Neurodiversity Celebration Week: our reflections

Headshot of Hilary Stephenson

Managing Director

5 minute read

Neurodiversity Celebration Week is a chance to reflect on how our understanding of disability and neurodiversity has evolved, where we still have more to learn, and why intent alone is not enough when it comes to building truly inclusive organisations.

As a team grounded in accessibility practice, some of us from the very early days of the web, we have grown into our understanding of disability and neurodiversity over time. I say that, because it's been a learning rather than an active shaping. We've made mistakes along the way, and we still get things wrong. Intent is powerful, but it doesn't always prevent harm. Inclusion, when faced properly can be uncomfortable to those who never have and never will face exclusion.

There are some things an organisation can do, to offset the missteps and mistakes.

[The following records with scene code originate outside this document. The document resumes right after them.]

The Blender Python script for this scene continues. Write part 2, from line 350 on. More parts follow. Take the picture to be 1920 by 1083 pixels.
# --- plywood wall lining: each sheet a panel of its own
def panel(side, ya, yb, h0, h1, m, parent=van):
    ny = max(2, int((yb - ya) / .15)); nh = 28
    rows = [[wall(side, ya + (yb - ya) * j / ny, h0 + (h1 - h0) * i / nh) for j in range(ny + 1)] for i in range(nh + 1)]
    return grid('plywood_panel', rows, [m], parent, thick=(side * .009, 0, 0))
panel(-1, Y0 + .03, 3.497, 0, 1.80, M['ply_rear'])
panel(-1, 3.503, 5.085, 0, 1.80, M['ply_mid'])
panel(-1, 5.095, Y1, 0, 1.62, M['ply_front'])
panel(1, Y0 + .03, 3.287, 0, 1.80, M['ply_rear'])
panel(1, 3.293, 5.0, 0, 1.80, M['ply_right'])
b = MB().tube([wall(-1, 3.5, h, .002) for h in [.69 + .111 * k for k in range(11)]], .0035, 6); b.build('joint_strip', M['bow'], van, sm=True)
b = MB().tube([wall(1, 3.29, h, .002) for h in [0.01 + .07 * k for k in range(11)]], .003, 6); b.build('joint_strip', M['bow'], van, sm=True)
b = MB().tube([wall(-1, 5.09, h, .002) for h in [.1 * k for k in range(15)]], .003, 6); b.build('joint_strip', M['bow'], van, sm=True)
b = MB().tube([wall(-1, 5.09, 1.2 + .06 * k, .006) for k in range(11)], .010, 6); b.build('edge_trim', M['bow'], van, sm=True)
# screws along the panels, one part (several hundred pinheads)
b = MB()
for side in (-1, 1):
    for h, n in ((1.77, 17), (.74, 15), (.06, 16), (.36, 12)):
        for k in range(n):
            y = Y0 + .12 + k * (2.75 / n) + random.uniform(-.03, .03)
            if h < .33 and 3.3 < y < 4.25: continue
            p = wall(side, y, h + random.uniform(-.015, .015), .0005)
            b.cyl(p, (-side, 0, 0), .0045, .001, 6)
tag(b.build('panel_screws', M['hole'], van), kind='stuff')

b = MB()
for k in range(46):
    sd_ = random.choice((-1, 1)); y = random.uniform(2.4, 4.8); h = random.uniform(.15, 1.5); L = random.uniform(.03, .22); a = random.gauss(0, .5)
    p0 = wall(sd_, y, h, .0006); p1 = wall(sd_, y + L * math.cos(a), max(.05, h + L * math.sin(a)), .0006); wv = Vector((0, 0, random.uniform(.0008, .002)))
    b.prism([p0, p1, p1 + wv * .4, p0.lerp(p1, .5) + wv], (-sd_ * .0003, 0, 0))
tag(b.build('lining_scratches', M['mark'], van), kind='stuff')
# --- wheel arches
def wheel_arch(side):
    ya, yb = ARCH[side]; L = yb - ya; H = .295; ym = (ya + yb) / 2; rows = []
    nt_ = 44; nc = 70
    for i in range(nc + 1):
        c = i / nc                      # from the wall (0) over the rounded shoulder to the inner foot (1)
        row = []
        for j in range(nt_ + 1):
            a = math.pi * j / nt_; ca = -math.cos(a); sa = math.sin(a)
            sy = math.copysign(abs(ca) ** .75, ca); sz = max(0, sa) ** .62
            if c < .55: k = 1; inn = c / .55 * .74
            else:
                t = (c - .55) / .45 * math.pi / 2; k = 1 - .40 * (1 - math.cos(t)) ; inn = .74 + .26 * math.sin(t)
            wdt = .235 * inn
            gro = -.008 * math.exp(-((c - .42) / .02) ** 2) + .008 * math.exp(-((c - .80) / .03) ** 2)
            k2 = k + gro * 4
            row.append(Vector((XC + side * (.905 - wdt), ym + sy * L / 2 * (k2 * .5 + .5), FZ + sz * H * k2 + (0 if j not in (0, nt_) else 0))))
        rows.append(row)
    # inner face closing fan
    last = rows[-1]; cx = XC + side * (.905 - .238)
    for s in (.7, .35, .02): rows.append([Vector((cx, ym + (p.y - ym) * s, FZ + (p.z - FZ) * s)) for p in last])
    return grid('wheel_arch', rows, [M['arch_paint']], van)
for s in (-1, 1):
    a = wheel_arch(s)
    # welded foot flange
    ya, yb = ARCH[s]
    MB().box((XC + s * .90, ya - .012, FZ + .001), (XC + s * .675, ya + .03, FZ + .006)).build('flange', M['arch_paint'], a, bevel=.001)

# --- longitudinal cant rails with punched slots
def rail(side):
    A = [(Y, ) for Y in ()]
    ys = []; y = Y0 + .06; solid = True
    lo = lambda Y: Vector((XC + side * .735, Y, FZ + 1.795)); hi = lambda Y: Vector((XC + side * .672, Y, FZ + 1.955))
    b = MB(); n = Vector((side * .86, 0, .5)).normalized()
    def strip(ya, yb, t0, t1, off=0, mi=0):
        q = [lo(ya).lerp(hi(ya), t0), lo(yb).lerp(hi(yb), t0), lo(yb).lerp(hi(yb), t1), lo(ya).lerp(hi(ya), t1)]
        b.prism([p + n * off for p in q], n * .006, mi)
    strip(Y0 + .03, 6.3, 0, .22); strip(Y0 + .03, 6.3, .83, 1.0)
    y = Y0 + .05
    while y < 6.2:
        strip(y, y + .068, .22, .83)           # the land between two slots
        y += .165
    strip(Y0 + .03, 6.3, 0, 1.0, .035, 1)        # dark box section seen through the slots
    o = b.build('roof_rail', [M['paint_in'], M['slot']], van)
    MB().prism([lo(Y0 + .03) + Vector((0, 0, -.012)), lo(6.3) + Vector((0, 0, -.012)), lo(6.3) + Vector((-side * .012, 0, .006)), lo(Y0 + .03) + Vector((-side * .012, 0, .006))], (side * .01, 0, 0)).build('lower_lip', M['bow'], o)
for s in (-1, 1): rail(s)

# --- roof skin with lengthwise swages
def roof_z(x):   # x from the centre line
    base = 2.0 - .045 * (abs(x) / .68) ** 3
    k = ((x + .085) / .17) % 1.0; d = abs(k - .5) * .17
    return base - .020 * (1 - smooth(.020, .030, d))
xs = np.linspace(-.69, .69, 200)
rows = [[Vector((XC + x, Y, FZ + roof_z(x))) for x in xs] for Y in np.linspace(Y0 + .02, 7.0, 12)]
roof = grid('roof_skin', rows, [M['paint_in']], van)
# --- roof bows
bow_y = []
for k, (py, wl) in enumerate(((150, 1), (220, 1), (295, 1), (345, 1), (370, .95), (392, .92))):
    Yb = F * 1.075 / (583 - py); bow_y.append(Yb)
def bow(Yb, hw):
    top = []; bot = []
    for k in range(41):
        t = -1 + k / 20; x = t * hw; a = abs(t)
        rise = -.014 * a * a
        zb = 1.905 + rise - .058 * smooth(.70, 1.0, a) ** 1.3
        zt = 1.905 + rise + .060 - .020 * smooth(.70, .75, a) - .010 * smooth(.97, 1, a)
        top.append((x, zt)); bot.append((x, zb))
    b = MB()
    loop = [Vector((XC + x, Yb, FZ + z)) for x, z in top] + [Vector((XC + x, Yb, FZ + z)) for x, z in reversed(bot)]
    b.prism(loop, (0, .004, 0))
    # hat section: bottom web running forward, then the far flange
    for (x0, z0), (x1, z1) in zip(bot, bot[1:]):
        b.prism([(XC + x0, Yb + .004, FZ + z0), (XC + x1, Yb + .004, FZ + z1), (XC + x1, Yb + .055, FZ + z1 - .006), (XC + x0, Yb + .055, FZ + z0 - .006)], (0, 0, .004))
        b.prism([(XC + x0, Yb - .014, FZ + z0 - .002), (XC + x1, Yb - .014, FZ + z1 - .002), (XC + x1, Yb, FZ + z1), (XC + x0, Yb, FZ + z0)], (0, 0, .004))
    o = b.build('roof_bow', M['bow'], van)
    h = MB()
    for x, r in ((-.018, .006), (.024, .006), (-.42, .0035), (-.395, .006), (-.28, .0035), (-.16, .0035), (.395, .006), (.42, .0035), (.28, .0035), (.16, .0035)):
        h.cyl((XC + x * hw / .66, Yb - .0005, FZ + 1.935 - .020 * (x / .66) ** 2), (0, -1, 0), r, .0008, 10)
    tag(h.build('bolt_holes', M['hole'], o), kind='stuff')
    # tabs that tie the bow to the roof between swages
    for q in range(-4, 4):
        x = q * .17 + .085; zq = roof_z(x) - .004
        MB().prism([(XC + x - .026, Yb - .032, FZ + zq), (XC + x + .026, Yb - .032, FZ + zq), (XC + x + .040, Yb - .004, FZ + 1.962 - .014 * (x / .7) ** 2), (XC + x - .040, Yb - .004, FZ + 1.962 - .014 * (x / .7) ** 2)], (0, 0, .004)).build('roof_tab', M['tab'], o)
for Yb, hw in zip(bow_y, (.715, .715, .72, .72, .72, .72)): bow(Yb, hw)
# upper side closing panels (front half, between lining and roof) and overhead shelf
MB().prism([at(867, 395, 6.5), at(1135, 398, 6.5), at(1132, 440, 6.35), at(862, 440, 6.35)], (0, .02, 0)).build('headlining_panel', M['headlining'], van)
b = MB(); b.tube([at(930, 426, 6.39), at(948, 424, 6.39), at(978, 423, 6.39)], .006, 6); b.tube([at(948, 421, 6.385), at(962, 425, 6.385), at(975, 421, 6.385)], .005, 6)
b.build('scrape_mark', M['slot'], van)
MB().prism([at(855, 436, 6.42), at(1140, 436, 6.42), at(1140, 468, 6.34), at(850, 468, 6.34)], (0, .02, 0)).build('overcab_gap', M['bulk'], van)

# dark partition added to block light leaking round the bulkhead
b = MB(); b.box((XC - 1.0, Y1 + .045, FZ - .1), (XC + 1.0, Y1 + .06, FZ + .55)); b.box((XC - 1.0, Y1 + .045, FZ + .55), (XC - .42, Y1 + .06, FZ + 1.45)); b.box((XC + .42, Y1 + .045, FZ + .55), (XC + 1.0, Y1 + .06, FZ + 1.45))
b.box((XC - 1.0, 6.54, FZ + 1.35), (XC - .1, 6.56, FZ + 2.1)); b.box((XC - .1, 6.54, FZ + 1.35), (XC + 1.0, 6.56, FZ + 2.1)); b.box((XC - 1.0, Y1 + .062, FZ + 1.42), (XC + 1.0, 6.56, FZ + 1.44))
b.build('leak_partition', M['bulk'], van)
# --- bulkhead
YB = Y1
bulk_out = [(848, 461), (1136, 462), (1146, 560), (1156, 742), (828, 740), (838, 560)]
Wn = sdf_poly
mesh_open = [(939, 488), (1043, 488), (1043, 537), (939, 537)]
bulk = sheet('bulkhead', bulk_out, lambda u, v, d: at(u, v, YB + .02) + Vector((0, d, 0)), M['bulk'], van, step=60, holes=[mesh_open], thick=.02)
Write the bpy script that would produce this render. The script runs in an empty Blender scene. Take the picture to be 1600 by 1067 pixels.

Understand who you are and what that might mean

We have shared our team census for the last four years. This helps us understand variance in experience and expectations across the team. An anonymous, voluntary survey built around protected characteristics, it tells us we are. From an 80% response rate:

 

  • 11% identify as disabled
  • 27% identify as neurodivergent
  • 81% categorise themselves as white
  • 72% identify as women, with exactly 50/50 in management positions
  • 28% belong to the LGBTQIA+ community

This creates a canvas on which we need to paint our understanding, through our employee resource groups, through inclusive meeting and language guidance, through training and raising awareness, and ultimately, through empathy. For some, we haven't got that right, haven't been right, but we continue to try. Starting from a position of othering isn't helpful, but we must recognise that neurotypical experiences currently shape organisations. We need to make space for difference and diversity.

Build networks, rely on experts

One thing we have been successful in is building the kind of organisation people are happy to give feedback to. From events we have run, to recent meetups, people with lived experience have told us where we've failed. They've done that with grace, and offered generous, practical advice on how we can improve, That's like gold to any team that purports to be a learning organisation. Where we haven't got it right for you, we are sorry. Thank you though to those who continue to offer guidance, exposure, collaboration and learning.

Hire disabled and neurodivergent employees

To design and build products and services, the involvement of marginalised groups is critical. How and who you hire is important here. As a Disability Confident Employer, we have a duty to revisit policy, our communications, the interviews we hold and the onboarding experience. We have a duty to listen to experiences, and understand preferences, needs and behaviours. We have always had neurodivergent managers and employees, but that doesn't automatically lead to harmony and cohesion. Partnerships and training with organisations and trusted advisors like (DISC, Rachel Morgan-Trimmer at Firebird and Toby Mildon) help us check our bias and privilege, or simply help where we are too close to our own organisational pains.

Embed experience in your work

Usability research, prototype testing and accessibility assessments HAVE to involve disabled and neurodivergent people. Too many times we have seen customers miss this opportunity, for reasons of cost, perceived complexity or fear of being found out. Centre the needs and experiences of disabled and neurodivergent people in your design process and you will build a better thing for everyone. Minimimum viable inclusion needs to get in the bin. Compliance shouldn't be your North Star.

If we treat it as an anti-pattern, we are effectively saying "ignore the experience of 20% of your potential audience so you can get to market quicker".

Make spaces welcoming, use clear signage, send stuff in advance, use PEEPs, video your office. This was a brilliant resource shared by KA McKercher on Access Guides. It is one of many, simple and impactful tools people can adopt: making an access guide | KA McKercher

In conclusion, we are just getting started

Estimates suggest that neurodivergent people make up around 15% of the UK population. Disabled people and their families also represent a huge amount of economic influence, known as the Purple Pound, which equated to £446 billion purchasing potential in 2025. If we aren't including these people in our cultures, teams, ways of working, and when we design products and services, that's a huge section of our society we're excluding. If we are training AI and agents on data that misses their experience, we are effectively erasing them.

Ultimately though, when we talk about this data, what we are really talking about is people, friends, customers, colleagues and communities. True inclusion is about listening, being intersectional, and understanding that meeting people's different, sometimes even conflicting, needs is often a messy, incomplete and ongoing journey. But that journey has to start with representation, a willingness to learn, and being honest and transparent about mistakes and moments where we might have missed the mark.

We are learning, every day, not just this week.